* Dataset content:
** BEGIN **

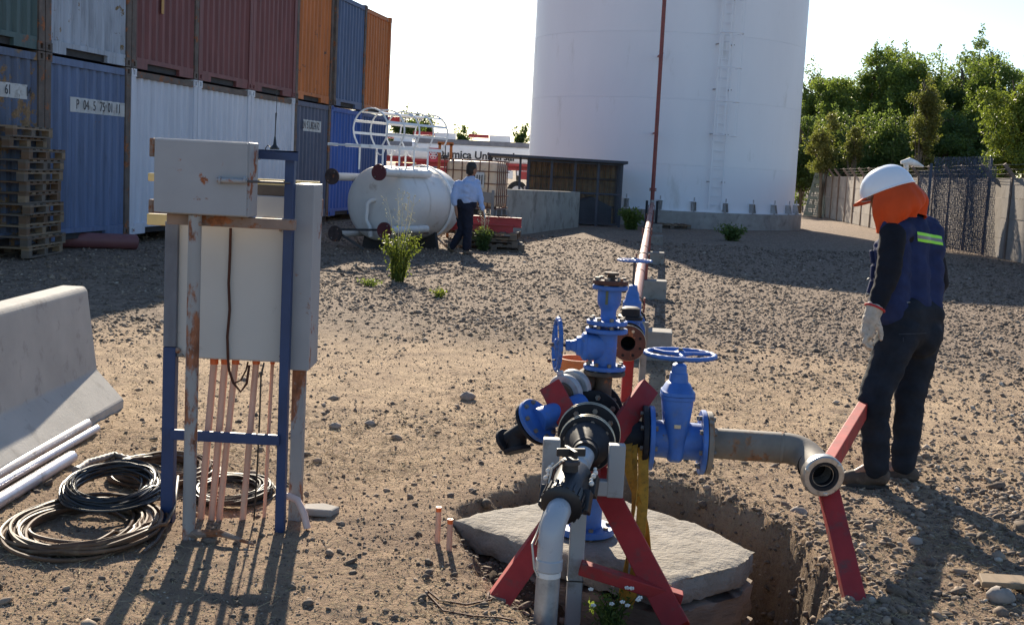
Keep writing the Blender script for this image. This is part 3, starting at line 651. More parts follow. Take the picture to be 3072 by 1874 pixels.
# ================================================================ PALLETS
M_WOODS = [mat('pallet_wood_%s' % n, c, 0.85, var=0.3, vs=4, dirt=0.3, bump=0.5, bs=50, stretch=(1, 0.15, 1)) for n, c in (('grey', (0.125, 0.10, 0.078)), ('brown', (0.13, 0.075, 0.042)), ('pale', (0.22, 0.155, 0.095)))]
def pallet_meshes(L=1.2, Wd=1.0):
    d = {}
    d['top'] = MB().b2((-0.06, -Wd / 2, 0), (0.06, Wd / 2, 0.022)).mesh('deck_board')
    d['base'] = MB().b2((-L / 2, -0.05, 0), (L / 2, 0.05, 0.02)).mesh('base_board')
    d['str'] = MB().b2((-L / 2, -0.05, 0), (L / 2, 0.05, 0.02)).mesh('stringer_board')
    d['blk'] = MB().b2((-0.06, -0.05, 0), (0.06, 0.05, 0.078)).mesh('block')
    return d
PM = pallet_meshes()
def pallet(loc, rz, label, group, wood=0, tilt=0.0):
    t = thing('wooden_pallet', label, 'pallet', loc, rz, group); t.rotation_euler = (tilt, 0, rz); WLOC[t.name] = (0, 0, 0); L, Wd = 1.2, 1.0
    def pc(nm, key, p):
        me = PM[key]; m = M_WOODS[(wood + random.choice((0, 0, 0, 1, 2))) % 3]
        if not me.materials: me.materials.append(m)
        o = bpy.data.objects.new(nm, me); COL.objects.link(o); o.parent = t; o.location = p; o.material_slots[0].link = 'OBJECT'; o.material_slots[0].material = m
    for y in (-Wd / 2 + 0.05, 0, Wd / 2 - 0.05):
        pc('base_board', 'base', (0, y, 0)); pc('stringer_board', 'str', (0, y, 0.098))
        for x in (-L / 2 + 0.06, 0, L / 2 - 0.06): pc('block', 'blk', (x, y, 0.02))
    for x in np.linspace(-L / 2 + 0.06, L / 2 - 0.06, 6): pc('deck_board', 'top', (x, 0, 0.118))
    return t
pc_ = gnd(85, 806); pc2 = gnd(211, 781); ax_ = (pc2 - pc_); ax_.z = 0; pang = math.atan2(ax_.y, ax_.x)
pu = ax_.normalized(); pn = V(-pu.y, pu.x, 0); cen = pc_ + pu * 0.6 + pn * 0.5; zb = gz(cen.x, cen.y)
nms = ['bottom pallet of the tall dark stack', 'second pallet from the ground in the tall stack', 'third pallet from the ground in the tall stack', 'fourth pallet from the ground in the tall stack', 'fifth pallet from the ground in the tall stack', 'sixth pallet from the ground in the tall stack', 'seventh pallet from the ground in the tall stack', 'eighth pallet from the ground in the tall stack', 'fourth pallet from the top of the tall stack', 'third pallet from the top of the tall stack, reddish end board', 'grey pallet second from the top of the tall stack', 'topmost grey pallet of the tall stack beside the containers']
for i in range(12):
    j = V(random.uniform(-0.05, 0.05), random.uniform(-0.04, 0.04), 0) + (pu * -0.22 + pn * 0.1 if i > 9 else V(0, 0, 0)) + (pu * 0.06 if i == 0 else V(0, 0, 0))
    pallet((cen.x + j.x, cen.y + j.y, zb + 0.002 + i * 0.1425), pang + random.uniform(-0.04, 0.04), nms[i], 'pallets in the tall stack', wood=(1 if i in (3, 6, 9) else 0))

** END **

* What to produce:
Reproduce the listing above exactly, excluding all pictures.

* Answer to this task:
Keep writing the Blender script for this image. This is part 3, starting at line 651. More parts follow. Take the picture to be 3072 by 1874 pixels.
# ================================================================ PALLETS
M_WOODS = [mat('pallet_wood_%s' % n, c, 0.85, var=0.3, vs=4, dirt=0.3, bump=0.5, bs=50, stretch=(1, 0.15, 1)) for n, c in (('grey', (0.125, 0.10, 0.078)), ('brown', (0.13, 0.075, 0.042)), ('pale', (0.22, 0.155, 0.095)))]
def pallet_meshes(L=1.2, Wd=1.0):
    d = {}
    d['top'] = MB().b2((-0.06, -Wd / 2, 0), (0.06, Wd / 2, 0.022)).mesh('deck_board')
    d['base'] = MB().b2((-L / 2, -0.05, 0), (L / 2, 0.05, 0.02)).mesh('base_board')
    d['str'] = MB().b2((-L / 2, -0.05, 0), (L / 2, 0.05, 0.02)).mesh('stringer_board')
    d['blk'] = MB().b2((-0.06, -0.05, 0), (0.06, 0.05, 0.078)).mesh('block')
    return d
PM = pallet_meshes()
def pallet(loc, rz, label, group, wood=0, tilt=0.0):
    t = thing('wooden_pallet', label, 'pallet', loc, rz, group); t.rotation_euler = (tilt, 0, rz); WLOC[t.name] = (0, 0, 0); L, Wd = 1.2, 1.0
    def pc(nm, key, p):
        me = PM[key]; m = M_WOODS[(wood + random.choice((0, 0, 0, 1, 2))) % 3]
        if not me.materials: me.materials.append(m)
        o = bpy.data.objects.new(nm, me); COL.objects.link(o); o.parent = t; o.location = p; o.material_slots[0].link = 'OBJECT'; o.material_slots[0].material = m
    for y in (-Wd / 2 + 0.05, 0, Wd / 2 - 0.05):
        pc('base_board', 'base', (0, y, 0)); pc('stringer_board', 'str', (0, y, 0.098))
        for x in (-L / 2 + 0.06, 0, L / 2 - 0.06): pc('block', 'blk', (x, y, 0.02))
    for x in np.linspace(-L / 2 + 0.06, L / 2 - 0.06, 6): pc('deck_board', 'top', (x, 0, 0.118))
    return t
pc_ = gnd(85, 806); pc2 = gnd(211, 781); ax_ = (pc2 - pc_); ax_.z = 0; pang = math.atan2(ax_.y, ax_.x)
pu = ax_.normalized(); pn = V(-pu.y, pu.x, 0); cen = pc_ + pu * 0.6 + pn * 0.5; zb = gz(cen.x, cen.y)
nms = ['bottom pallet of the tall dark stack', 'second pallet from the ground in the tall stack', 'third pallet from the ground in the tall stack', 'fourth pallet from the ground in the tall stack', 'fifth pallet from the ground in the tall stack', 'sixth pallet from the ground in the tall stack', 'seventh pallet from the ground in the tall stack', 'eighth pallet from the ground in the tall stack', 'fourth pallet from the top of the tall stack', 'third pallet from the top of the tall stack, reddish end board', 'grey pallet second from the top of the tall stack', 'topmost grey pallet of the tall stack beside the containers']
for i in range(12):
    j = V(random.uniform(-0.05, 0.05), random.uniform(-0.04, 0.04), 0) + (pu * -0.22 + pn * 0.1 if i > 9 else V(0, 0, 0)) + (pu * 0.06 if i == 0 else V(0, 0, 0))
    pallet((cen.x + j.x, cen.y + j.y, zb + 0.002 + i * 0.1425), pang + random.uniform(-0.04, 0.04), nms[i], 'pallets in the tall stack', wood=(1 if i in (3, 6, 9) else 0))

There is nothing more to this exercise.